Sottolineando la consapevolezza che dobbiamo avere circa la povertà strutturale che ferisce la generazione più giovane, perché ”toglie la speranza che gli studi servano a cambiare la situazione in cui siamo, a trovare lavoro, a fare una società più giusta. Tra i danni del tempo presente vi è una sorta di rinato egoismo intergenerazionale. C’è chi crede di essere potente perché, tentato dal materialismo pratico, ha rimosso la solidarietà e non si accorge che i propri figli e nipoti tribolano come i pastorelli del presepio. Costruire una città solidale dove chi ha risorse le mette a disposizione della ripresa e dove nessuno si volti dall’altra parte è la preghiera che deponiamo davanti al Bambinello nella notte di Natale”.

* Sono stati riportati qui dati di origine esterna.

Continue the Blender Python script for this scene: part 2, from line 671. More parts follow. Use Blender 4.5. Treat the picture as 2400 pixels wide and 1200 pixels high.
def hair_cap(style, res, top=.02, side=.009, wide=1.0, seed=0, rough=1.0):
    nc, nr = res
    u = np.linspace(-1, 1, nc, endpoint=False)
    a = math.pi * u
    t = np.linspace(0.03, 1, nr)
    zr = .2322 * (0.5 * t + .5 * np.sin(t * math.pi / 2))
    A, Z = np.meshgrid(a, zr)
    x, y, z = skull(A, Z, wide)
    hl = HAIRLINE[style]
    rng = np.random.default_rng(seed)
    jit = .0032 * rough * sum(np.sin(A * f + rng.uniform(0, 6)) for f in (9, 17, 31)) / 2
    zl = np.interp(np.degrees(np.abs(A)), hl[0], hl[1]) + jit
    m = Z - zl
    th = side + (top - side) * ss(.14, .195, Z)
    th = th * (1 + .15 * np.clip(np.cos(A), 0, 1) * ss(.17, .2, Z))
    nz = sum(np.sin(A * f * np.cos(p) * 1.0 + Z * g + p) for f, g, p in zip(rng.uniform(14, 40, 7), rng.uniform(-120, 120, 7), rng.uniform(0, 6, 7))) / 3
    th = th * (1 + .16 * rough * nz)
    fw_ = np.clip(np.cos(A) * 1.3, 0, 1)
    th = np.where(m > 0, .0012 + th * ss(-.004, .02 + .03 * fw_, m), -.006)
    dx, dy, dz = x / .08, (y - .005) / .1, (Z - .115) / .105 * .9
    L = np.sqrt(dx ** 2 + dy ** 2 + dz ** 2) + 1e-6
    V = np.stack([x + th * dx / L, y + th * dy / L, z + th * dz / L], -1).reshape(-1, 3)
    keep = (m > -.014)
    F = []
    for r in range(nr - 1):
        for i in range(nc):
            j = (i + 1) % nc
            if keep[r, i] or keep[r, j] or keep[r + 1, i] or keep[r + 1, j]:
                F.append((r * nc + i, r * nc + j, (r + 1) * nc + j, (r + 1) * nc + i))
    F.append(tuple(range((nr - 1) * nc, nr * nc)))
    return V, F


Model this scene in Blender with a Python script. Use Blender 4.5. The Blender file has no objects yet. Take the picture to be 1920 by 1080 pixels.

L’omelia si è conclusa con un pensiero per la famiglia: “questa festa ci aiuta a riscoprire il valore della famiglia, la risorsa della pace sociale. Giova anche per liberarci dal materialismo che ha invaso l’Occidente, per ritrovare, con la fede, fiducia in Dio, sull’esempio di Santa Maria, nostra Signora, la Madonna del Conforto cara al cuore di tutta la popolazione di questa bellissima città”.

Il 25 Dicembre, giorno della solennità di Natale, mons. Fontana presiede la Messa solenne in Cattedrale a partire dalle  10.30; nel pomeriggio, il presule a Sansepolcro celebra alle 18 la Messa vespertina di Natale.

Il 26 dicembre l’Arcivescovo sarà ancora in Val Tiberina, a Pieve Santo Stefano per festeggiare – nella chiesa che porta il nome del Protomartire Stefano – questa solennità alle 11.

Infine il giorno seguente, domenica 27 dicembre, il Pastore della nostra diocesi presiederà alle 18 una Messa solenne nel Duomo biturgense per celebrare la festa della dedicazione della Concattedrale di San Giovanni Evangelista a Sansepolcro.